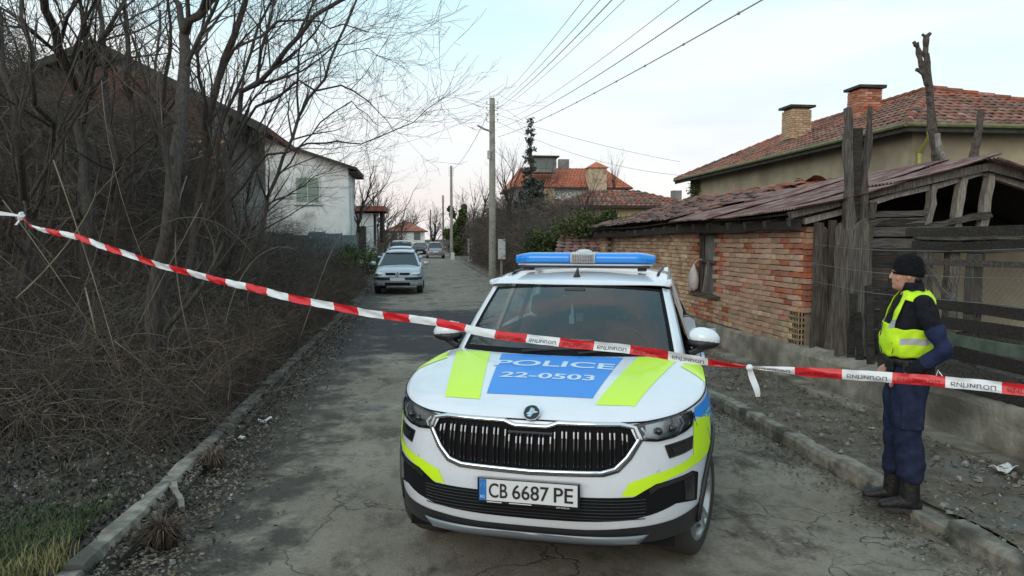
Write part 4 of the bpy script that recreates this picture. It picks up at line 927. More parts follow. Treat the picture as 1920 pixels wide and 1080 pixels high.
# ================================================================ OTHER CARS
def simple_car(name, label, cat, loc, rz, L_, W_, H_, paint, front=True, suv=False, badge=False):
    t = thing(name, label, cat, loc, rz); hw = W_/2
    st = [(0, .30, .70, .80), (.06, .28, .76, .90), (.25, .27, .83, .97), (.9, .26, .93, 1.0), (1.15, .26, .96, 1.0), (2.5, .26, .98, 1.0), (L_-.6, .27, 1.0, .99), (L_-.12, .3, .95, .94), (L_, .34, .80, .84)]
    b = MB(); rg = []
    for y, z0, z1, k in st:
        hwk = hw*k; rg.append([(-hwk*.93, y, z0), (-hwk, y, z0+.12), (-hwk*1.0, y, (z0+z1)/2), (-hwk*.97, y, z1-.10), (-hwk*.86, y, z1-.01), (-hwk*.4, y, z1+.03), (hwk*.4, y, z1+.03), (hwk*.86, y, z1-.01), (hwk*.97, y, z1-.10), (hwk, y, (z0+z1)/2), (hwk, y, z0+.12), (hwk*.93, y, z0)])
    b.rings(rg); b.build('body', M[paint], t, smooth=True, bevel=0)
    gh = [(1.0, .95, .80, .96), (1.65, H_-.10, .66, .62), (1.95, H_, .62, .60), (L_-1.1, H_, .60, .58), (L_-.55, H_-.12, .58, .56), (L_-.1, .95, .74, .9)]
    # glasshouse: dark glass volume, painted roof and pillars
    def sec(y, z, wt, wb): return (y, z, hw*wt)
    A = [sec(*g_) for g_ in gh]
    b = MB(); b.add([(-A[0][2]-.06, A[0][0], A[0][1]), (A[0][2]+.06, A[0][0], A[0][1]), (A[1][2], A[1][0], A[1][1]), (-A[1][2], A[1][0], A[1][1])], [(0, 1, 2, 3)]); b.build('windscreen', M['gloss_black'], t)
    b = MB(); b.add([(-A[5][2], A[5][0], A[5][1]), (A[5][2], A[5][0], A[5][1]), (A[4][2], A[4][0], A[4][1]), (-A[4][2], A[4][0], A[4][1])], [(3, 2, 1, 0)]); b.build('rear_window', M['gloss_black'], t)
    for s in (-1, 1):
        b = MB(); b.add([(s*(A[0][2]+.07), A[0][0]+.05, .95), (s*A[1][2], A[1][0]+.05, A[1][1]-.02), (s*A[3][2], A[3][0], A[3][1]-.05), (s*A[4][2], A[4][0]-.05, A[4][1]-.02), (s*(A[5][2]+.03), A[5][0]-.05, .97)], [(0, 1, 2, 3, 4)]); b.build('side_window', M['gloss_black'], t)
        for (i, j) in ((0, 1), (5, 4)): MB().beam((s*(A[i][2]+.05), A[i][0], A[i][1]), (s*A[j][2], A[j][0], A[j][1]), .07, .05).build('pillar', M[paint], t)
        MB().beam((s*hw*.8, 2.45, .97), (s*hw*.61, 2.45, H_-.04), .08, .03).build('pillar', M[paint], t)
        m = MB(); m.sphere((s*(hw+.10), 1.25, 1.02), (.11, .06, .08), 10, 6); m.build('wing_mirror', M[paint], t, smooth=True)
        for y in (.78, L_-.75):
            wl = MB().tube([(s*(hw-.20), y, .30), (s*(hw+.0), y, .30)], .30, 20).build('wheel', M['rubber'], t); MB().tube([(s*(hw+.0), y, .30), (s*(hw+.012), y, .30)], .19, 16).build('rim', M['alloy'], wl)
    b = MB(); b.grid(lambda u, v: ((u-.5)*2*hw*.62*(1-.05*v), A[1][0]+(A[4][0]-A[1][0])*v, H_-.10+.13*math.sin(math.pi*min(max(v*.9+.05, 0), 1))**.5-.03*(2*u-1)**2), 8, 8); b.build('roof', M[paint], t, smooth=True, solid=.03)
    if front:
        for s in (-1, 1):
            hl = MB().sphere((s*hw*.68, .10, .68), (.22, .11, .085), 12, 8); hl.build('headlight', M['reflector'], t, smooth=True)
            MB().box((s*.24, -.0, .70), (.34, .07, .07)).build('grille', M['mesh_black'], t, bevel=.01)
        bp = MB(); bp.grid(lambda u, v: ((u-.5)*2*hw*.98, -.09+.30*abs(2*u-1)**4, .30+.26*v), 14, 3); bp.build('bumper', M[paint], t, smooth=True, solid=.06)
        bs = MB(); bs.grid(lambda u, v: ((u-.5)*2*hw*.98, -.14+.30*abs(2*u-1)**4, .50+.085*v), 14, 1); bs.build('bumper_strip', M['trim_black'], t, solid=.02)
        MB().box((0, -.15, .52), (.50, .015, .11)).build('number_plate', M['plate_white'], t); MB().box((0, -.125, .36), (.85, .02, .10)).build('lower_grille', M['mesh_black'], t)
        for s in (-1, 1): MB().tube([(s*.62, -.10, .37), (s*.62, -.12, .37)], .05, 10).build('fog_lamp', M['reflector'], t)
        if badge:
            e = MB(); pts = [(-.045, 0), (0, .085), (.045, 0), (0, -.085)]
            for i in range(4): e.beam((pts[i][0], -.035, .68+pts[i][1]), (pts[(i+1) % 4][0], -.035, .68+pts[(i+1) % 4][1]), .018, .02)
            e.build('diamond_badge', M['chrome'], t)
        MB().tube([(-.5, 1.0, .97), (0, 1.02, 1.0)], .008, 4).build('wiper', M['trim_black'], t)
    else:
        for s in (-1, 1): MB().box((s*hw*.8, -.0, .85), (.16, .10, .22)).build('tail_lamp', M['red_lamp'], t, bevel=.02)
        MB().box((0, -.03, .62), (.5, .015, .11)).build('number_plate', M['plate_white'], t)
    return t
sv = simple_car('parked_car', 'silver compact hatchback parked nose towards us at the left kerb', 'car', (-.72, 25.6, 0), -.03, 3.9, 1.66, 1.46, 'silver_paint', badge=True)
simple_car('parked_car', 'second silver car parked directly behind the silver hatchback', 'car', (-.85, 33.5, 0), 0, 4.1, 1.68, 1.5, 'silver_paint')
simple_car('parked_car', 'taller dark van like car at the back of the parked row on the left', 'car', (-1.0, 40.5, 0), 0, 4.4, 1.75, 1.75, 'grey_paint')
simple_car('parked_car', 'distant grey purple hatchback seen from behind at the bend', 'car', (1.6, 70.0, 0), 0, 4.1, 1.72, 1.5, 'grey_paint', front=False)
simple_car('parked_car', 'dark car half hidden beside the distant grey hatchback', 'car', (.15, 74.0, 0), 0, 4.1, 1.65, 1.4, 'trim_black', front=True)
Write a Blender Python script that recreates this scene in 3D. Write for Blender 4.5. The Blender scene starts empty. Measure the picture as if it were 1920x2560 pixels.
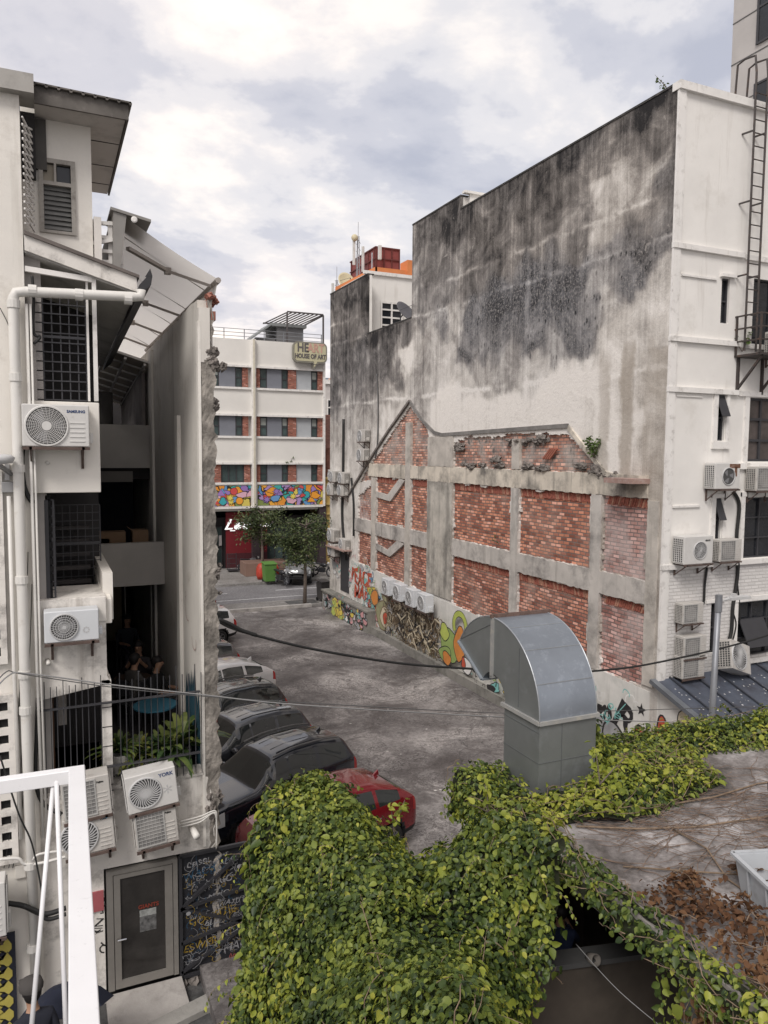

■ **Written exercise**
In the entries above, identify every line with the word "this". Copy those lines.

■ **Solution to the exercise**
Write part 4 of the bpy script that recreates this picture. It picks up at line 927. More parts follow. Treat the picture as 1920 pixels wide and 1080 pixels high.
Write a Blender Python script that recreates this scene in 3D. Write for Blender 4.5. The Blender scene starts empty. Measure the picture as if it were 1920x2560 pixels.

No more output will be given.